Effects of nonuniform elastic fuselage modeling on flight dynamics of hypersonic vehicles

A framework for modeling of the flexible air-breathing hypersonic vehicles (HSVs) with nonuniform fuselage section is developed and the effects of nonuniformities on flight dynamics are investigated. The flexible fuselage is modeled as a free-free beam with mass density and stiffness varying along its length. The assumed mode method, whose computation cost is demonstrated to acceptable relative to the finite element method, is utilized to conduct mode analysis of the fuselage.A longitudinal coupled dynamic model is obtained by combining the equations of rigid-body motion, elastic fuselage model, wing/pivot system models and actuator dynamics. A baseline control law developed from rigid vehicle assumption is used to stabilize the rigid-body motion and provide the capacity to consider inflight dynamic behavior.
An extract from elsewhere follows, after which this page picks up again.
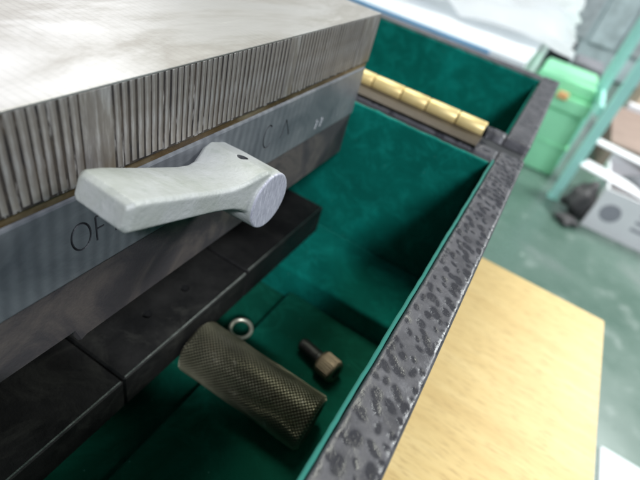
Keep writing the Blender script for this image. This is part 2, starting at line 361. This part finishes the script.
obj('felt_floor', wavy_sheet(XL+0.022, XI-0.024, 0.12, YB0-0.03, -2.268, -2.2, 2, 0.004, 0.05, 5), FELTD, case, True)
# raised felt panel and the cross block at the back
def soft_block(x0, x1, y0, y1, z0, z1, bev, seed):
    bm = bmesh.new(); add_box(bm, x0, x1, y0, y1, z0, z1, bev, 3)
    es = [e for e in bm.edges if e.calc_length() > 0.08]
    bmesh.ops.subdivide_edges(bm, edges=es, cuts=22, use_grid_fill=True)
    from mathutils import noise as mn
    for v in bm.verts:
        v.co.z += mn.noise(v.co*6+Vector((seed, 0, 0)))*0.006*(1 if v.co.z > (z0+z1)/2 else 0)
        v.co.y += mn.noise(v.co*8+Vector((seed, 9, 0)))*0.004
    return bm
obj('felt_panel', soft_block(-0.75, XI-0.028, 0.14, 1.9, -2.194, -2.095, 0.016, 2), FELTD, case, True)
obj('support_block', soft_block(-1.5, XI-0.03, 1.905, YB0-0.032, -2.194, -1.937, 0.028, 8), FELT, case, True, label='raised felt covered block across the back of the case')
obj('support_block', soft_block(-1.5, XI-0.03, 0.14, 0.2, -2.09, -1.937, 0.028, 9), FELT, case, True)
# hinge
hinge = obj('hinge', box(-2.32, -0.162, 2.535, 2.72, R0+0.0, R0+0.014, 0.003), LEAF, case, label='shade-darkened brass leaf and bright rolled knuckles')
hl = obj('hinge_leaf', box(-2.32, -0.162, 2.80, 2.9, R0+0.0, R0+0.014, 0.003), LEAF, hinge)
HY, HZ, HR = 2.762, -0.972, 0.052
kx = [-0.168, -0.345, -0.543, -0.715, -0.915]
while kx[-1] > -2.2: kx.append(kx[-1]-0.187)
for a, b in zip(kx[:-1], kx[1:]):
    bm = bmesh.new(); lathe(bm, [(0.03, 0.002), (HR*0.96, 0.002), (HR, 0.006), (HR*1.005, (a-b)/2), (HR, a-b-0.01), (HR*0.96, a-b-0.006), (0.03, a-b-0.006)], (b+0.001, HY, HZ), (1, 0, 0), 28)
    obj('knuckle', bm, BRASS, hinge, True)
obj('hinge_pin', cyl((-2.3, HY, HZ), (-0.155, HY, HZ), 0.035), BLK, hinge, True)
# lid
lid = obj('lid', box(XL, 0.108, 2.93, 4.77, -1.9, -1.84, 0.01), LEATHER, case, label='case lid lying open, green inside, grey rim')
lid.data.name = 'lid'
bm = bmesh.new(); rim_sheet(bm, -0.045, 0.110, 2.90, 4.78, R0, -1.838, 0.01, 40); obj('lid_wall', bm, LEATHER, lid, True)
bm = bmesh.new(); rim_sheet(bm, XL, -0.047, 2.905, 3.01, R0-0.01, -1.838, 0.02, 120); obj('lid_wall', bm, LEATHER, lid, True)
obj('lid_wall', box(XL, -0.047, 4.63, 4.775, -1.838, R0-0.004, 0.012), LEATHER, lid)
obj('lid_wall', box(XL-0.15, XL-0.002, 2.9, 4.78, -1.9, R0, 0.01), LEATHER, lid)
obj('lid_felt', wavy_sheet(XL+0.01, -0.05, 4.605, 4.628, -1.83, R0-0.02, 1, 0.006, 0.06, 21), FELT, lid, True)
obj('lid_felt', wavy_sheet(XL+0.01, -0.05, 3.014, 4.6, -1.836, -1.81, 2, 0.006, 0.08, 25), FELT, lid, True)
obj('lid_felt', box(-0.066, -0.049, 3.02, 4.6, -1.808, R0-0.05, 0.003), FELT, lid)

# ================================================================== MAGNETIC CHUCK
XF = -0.88; YE = 2.425; YN = 0.15; XW = -3.1
ch = thing('magnetic_chuck', 'heavy steel magnetic chuck with striped laminated side resting in the green case', 'magnetic chuck', (-2, 1, -1.937))
# top plate: body with a thin top lip; laminations stand on its side
bm = bmesh.new(); add_box(bm, XW, XF-0.0018, YN, YE-0.004, -0.762, -0.52)
tp = obj('top_plate', bm, SEP, ch)
obj('plate_face', box(XW, XF, YN, YE, -0.519, -0.512, 0.0018, 2), TOP, tp)
obj('plate_end', box(XW, XF, YE-0.003, YE+0.0, -0.762, -0.5205, 0.001), LAM, tp)
obj('plate_end', box(XW, XF-0.005, YN-0.004, YN-0.0005, -0.762, -0.5205, 0.001), LAM, tp)
PITCH = 0.0246
lam_mesh = {}
def lam_piece(y0, y1, z0=-0.758, z1=-0.5192):
    key = (round(y1-y0, 3), round(z0, 3), round(z1, 3))
    if key not in lam_mesh:
        bm = bmesh.new(); wy = y1-y0
        add_box(bm, -0.0045, 0.0, -wy/2, wy/2, z0-z1, 0, 0.0004, 1)
        for v in bm.verts: v.co *= S
        me = bpy.data.meshes.new('lamination'); bm.to_mesh(me); bm.free(); me.materials.append(LAM); lam_mesh[key] = me
    o = bpy.data.objects.new('lamination', lam_mesh[key]); C.objects.link(o); o.parent = tp
    o.location = (Vector((XF, (y0+y1)/2, z1))-BASE[tp.name])*S; return o
y = YN+0.004; i = 0
wide = [(0.645, 0.735), (1.555, 1.628), (2.235, 2.42)]
while y < YE-0.01:
    hit = [wd for wd in wide if y+PITCH*0.6 > wd[0] and y < wd[1]]
    if hit:
        lam_piece(y, hit[0][1]); y = hit[0][1]+0.008; continue
    gap = [0.0080, 0.0066, 0.0098, 0.0058, 0.0088][(i*7) % 5]+random.uniform(-0.0006, 0.0006)
    lam_piece(y, y+PITCH-gap, -0.7575 + 0.002*((i*5) % 3), -0.5192); y += PITCH; i += 1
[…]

The impact of nonuniform mass density and stiffness distribution on static trim properties and dynamic stability are studied with nonuniformities parameterized. Numerical results indicate that the model with uniform section properties may underestimate the effects of fuselage flexibility on rigid-body flight dynamic characteristics if the section properties of the real vehicle fuselage vary apparently; to alleviate the impact of nonuniformity during the structure design of the vehicle, stiffness enhancement is more effective compared to mass layout adjustment.